■ **TASK BRIEF**: Pictures are not part of the copy. Give again exactly the lines from the one with "Write the bpy" to the one with "return o+r*((p0-o).dot(n)/r.dot(n))", inclusive.

Extracted data entries:
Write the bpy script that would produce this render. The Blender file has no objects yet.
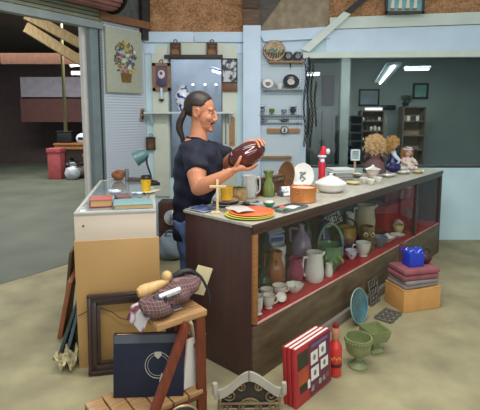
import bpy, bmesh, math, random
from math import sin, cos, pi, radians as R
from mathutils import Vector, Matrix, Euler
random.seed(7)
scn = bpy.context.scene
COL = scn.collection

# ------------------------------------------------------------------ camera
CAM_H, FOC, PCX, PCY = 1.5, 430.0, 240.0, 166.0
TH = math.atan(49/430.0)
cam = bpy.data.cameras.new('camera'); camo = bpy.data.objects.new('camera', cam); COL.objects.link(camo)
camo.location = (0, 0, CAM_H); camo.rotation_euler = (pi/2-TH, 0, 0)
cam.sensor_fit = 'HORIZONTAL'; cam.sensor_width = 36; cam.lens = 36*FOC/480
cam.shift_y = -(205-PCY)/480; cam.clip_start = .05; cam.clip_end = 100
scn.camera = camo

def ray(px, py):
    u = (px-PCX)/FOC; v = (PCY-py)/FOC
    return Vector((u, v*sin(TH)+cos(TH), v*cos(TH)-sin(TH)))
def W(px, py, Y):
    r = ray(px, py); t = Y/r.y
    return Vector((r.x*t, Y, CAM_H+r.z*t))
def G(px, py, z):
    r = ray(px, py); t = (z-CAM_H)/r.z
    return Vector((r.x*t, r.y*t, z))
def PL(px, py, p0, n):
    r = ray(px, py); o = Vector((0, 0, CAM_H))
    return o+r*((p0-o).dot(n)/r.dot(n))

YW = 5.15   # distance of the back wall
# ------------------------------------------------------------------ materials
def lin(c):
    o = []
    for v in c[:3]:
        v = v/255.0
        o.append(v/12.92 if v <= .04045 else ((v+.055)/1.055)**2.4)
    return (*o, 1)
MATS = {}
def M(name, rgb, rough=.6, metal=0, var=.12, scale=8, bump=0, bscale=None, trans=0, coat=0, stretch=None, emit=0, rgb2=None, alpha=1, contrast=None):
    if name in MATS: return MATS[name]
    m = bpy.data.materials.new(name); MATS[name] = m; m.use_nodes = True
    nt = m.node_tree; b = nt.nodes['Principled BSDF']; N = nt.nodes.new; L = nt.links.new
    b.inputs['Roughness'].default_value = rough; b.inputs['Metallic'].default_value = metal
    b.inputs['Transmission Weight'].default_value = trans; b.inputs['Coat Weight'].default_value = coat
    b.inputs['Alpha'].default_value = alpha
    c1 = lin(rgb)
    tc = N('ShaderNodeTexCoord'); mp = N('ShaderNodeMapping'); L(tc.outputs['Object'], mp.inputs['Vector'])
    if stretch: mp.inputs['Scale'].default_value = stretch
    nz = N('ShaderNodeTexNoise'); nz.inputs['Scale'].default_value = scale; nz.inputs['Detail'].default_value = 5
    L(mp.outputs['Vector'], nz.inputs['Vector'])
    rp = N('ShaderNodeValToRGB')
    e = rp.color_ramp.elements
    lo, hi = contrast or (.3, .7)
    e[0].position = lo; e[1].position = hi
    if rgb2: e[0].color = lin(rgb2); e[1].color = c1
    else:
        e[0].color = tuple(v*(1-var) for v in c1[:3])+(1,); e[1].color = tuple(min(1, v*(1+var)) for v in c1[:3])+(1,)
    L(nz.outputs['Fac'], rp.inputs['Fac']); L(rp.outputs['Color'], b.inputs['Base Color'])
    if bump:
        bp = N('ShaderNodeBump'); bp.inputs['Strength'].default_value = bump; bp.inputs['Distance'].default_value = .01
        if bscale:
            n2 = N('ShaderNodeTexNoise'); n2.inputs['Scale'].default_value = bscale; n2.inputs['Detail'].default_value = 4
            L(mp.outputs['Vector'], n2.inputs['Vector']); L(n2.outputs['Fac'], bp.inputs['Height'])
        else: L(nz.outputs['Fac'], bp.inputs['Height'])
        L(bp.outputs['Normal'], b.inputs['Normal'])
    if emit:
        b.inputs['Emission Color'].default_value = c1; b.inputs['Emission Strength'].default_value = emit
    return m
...
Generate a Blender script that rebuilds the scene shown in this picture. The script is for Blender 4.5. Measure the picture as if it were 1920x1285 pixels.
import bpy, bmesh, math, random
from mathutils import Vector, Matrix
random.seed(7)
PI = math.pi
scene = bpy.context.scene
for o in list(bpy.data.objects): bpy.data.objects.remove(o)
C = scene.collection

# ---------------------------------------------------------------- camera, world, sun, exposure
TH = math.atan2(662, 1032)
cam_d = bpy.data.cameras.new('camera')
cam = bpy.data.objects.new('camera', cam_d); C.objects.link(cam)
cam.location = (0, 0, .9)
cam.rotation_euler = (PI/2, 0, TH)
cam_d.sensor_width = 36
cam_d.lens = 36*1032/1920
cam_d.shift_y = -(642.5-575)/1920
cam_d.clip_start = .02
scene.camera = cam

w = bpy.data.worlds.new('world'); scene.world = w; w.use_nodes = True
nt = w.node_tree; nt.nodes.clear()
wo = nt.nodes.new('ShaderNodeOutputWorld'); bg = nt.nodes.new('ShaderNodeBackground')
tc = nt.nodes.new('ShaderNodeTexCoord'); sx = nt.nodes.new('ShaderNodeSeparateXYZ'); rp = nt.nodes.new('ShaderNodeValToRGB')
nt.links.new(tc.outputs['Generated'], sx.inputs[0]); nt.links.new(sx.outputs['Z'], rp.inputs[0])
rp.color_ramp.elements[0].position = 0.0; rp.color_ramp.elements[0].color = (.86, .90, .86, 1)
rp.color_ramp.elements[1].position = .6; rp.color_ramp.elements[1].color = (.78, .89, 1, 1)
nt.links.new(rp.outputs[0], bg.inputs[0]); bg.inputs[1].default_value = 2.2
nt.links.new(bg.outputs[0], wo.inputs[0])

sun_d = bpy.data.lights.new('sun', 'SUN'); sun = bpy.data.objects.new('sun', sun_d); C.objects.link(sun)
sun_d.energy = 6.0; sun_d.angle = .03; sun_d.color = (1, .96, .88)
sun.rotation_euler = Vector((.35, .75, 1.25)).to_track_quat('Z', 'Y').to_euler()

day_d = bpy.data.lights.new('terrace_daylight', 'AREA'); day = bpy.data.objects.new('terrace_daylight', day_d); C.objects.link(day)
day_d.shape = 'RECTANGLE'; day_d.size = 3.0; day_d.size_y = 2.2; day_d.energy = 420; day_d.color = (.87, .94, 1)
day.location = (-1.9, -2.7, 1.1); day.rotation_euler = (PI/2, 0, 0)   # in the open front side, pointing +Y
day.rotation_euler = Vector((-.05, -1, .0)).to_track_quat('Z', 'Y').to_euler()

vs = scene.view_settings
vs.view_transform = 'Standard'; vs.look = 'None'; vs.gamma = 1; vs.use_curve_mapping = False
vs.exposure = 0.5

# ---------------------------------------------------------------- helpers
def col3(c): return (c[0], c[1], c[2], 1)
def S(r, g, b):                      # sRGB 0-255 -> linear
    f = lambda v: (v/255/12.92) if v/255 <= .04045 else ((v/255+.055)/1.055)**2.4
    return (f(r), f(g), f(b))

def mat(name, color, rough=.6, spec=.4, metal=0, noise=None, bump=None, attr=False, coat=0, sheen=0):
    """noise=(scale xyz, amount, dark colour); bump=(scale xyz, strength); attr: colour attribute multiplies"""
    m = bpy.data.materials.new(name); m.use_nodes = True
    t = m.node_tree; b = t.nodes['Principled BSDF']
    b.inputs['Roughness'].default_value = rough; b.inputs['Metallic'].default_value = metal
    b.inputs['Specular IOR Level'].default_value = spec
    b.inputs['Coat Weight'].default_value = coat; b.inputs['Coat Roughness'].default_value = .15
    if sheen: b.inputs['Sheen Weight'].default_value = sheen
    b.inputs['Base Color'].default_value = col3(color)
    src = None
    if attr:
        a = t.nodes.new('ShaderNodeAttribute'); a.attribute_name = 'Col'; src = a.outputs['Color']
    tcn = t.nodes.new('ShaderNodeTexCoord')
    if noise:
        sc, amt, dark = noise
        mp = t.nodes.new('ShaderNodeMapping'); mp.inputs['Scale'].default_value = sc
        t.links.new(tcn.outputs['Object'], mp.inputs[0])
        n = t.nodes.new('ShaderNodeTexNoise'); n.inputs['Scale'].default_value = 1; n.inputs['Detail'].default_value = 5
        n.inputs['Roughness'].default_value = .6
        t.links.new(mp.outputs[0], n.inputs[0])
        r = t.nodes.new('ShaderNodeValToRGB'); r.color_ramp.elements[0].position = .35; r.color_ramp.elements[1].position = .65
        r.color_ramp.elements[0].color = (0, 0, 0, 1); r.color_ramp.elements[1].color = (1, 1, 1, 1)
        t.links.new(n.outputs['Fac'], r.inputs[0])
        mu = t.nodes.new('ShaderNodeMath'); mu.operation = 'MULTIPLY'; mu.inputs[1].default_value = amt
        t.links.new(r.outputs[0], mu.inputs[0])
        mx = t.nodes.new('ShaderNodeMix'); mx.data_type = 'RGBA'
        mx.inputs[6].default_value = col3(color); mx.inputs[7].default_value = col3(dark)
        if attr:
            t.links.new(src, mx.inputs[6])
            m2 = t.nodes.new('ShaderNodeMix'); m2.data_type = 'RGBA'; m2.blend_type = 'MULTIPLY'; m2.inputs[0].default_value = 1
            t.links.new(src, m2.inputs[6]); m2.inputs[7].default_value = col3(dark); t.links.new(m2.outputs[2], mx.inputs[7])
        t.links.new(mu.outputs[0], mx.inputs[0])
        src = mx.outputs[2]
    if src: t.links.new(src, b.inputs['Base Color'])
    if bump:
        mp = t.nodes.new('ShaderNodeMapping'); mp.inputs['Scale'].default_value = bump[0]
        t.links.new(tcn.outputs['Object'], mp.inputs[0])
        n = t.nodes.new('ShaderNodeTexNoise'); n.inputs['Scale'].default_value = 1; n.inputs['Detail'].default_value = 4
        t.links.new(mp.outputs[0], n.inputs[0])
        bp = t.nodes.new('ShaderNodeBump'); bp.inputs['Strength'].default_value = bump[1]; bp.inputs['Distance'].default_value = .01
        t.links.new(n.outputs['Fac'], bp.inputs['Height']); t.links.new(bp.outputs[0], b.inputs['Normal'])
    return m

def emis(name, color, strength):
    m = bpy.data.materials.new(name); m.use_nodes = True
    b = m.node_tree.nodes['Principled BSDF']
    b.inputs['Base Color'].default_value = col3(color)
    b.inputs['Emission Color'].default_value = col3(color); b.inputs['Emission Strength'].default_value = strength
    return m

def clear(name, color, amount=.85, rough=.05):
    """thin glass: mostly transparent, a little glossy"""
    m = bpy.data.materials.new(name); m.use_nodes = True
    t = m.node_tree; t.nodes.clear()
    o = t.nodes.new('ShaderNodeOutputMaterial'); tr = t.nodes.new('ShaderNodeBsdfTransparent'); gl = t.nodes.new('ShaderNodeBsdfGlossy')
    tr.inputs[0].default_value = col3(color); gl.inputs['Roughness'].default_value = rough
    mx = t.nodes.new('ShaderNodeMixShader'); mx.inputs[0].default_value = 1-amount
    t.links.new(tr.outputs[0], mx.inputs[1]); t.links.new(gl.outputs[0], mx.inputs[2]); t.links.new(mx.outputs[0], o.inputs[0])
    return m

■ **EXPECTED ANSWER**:
Write the bpy script that would produce this render. The Blender file has no objects yet.
import bpy, bmesh, math, random
from math import sin, cos, pi, radians as R
from mathutils import Vector, Matrix, Euler
random.seed(7)
scn = bpy.context.scene
COL = scn.collection

# ------------------------------------------------------------------ camera
CAM_H, FOC, PCX, PCY = 1.5, 430.0, 240.0, 166.0
TH = math.atan(49/430.0)
cam = bpy.data.cameras.new('camera'); camo = bpy.data.objects.new('camera', cam); COL.objects.link(camo)
camo.location = (0, 0, CAM_H); camo.rotation_euler = (pi/2-TH, 0, 0)
cam.sensor_fit = 'HORIZONTAL'; cam.sensor_width = 36; cam.lens = 36*FOC/480
cam.shift_y = -(205-PCY)/480; cam.clip_start = .05; cam.clip_end = 100
scn.camera = camo

def ray(px, py):
    u = (px-PCX)/FOC; v = (PCY-py)/FOC
    return Vector((u, v*sin(TH)+cos(TH), v*cos(TH)-sin(TH)))
def W(px, py, Y):
    r = ray(px, py); t = Y/r.y
    return Vector((r.x*t, Y, CAM_H+r.z*t))
def G(px, py, z):
    r = ray(px, py); t = (z-CAM_H)/r.z
    return Vector((r.x*t, r.y*t, z))
def PL(px, py, p0, n):
    r = ray(px, py); o = Vector((0, 0, CAM_H))
    return o+r*((p0-o).dot(n)/r.dot(n))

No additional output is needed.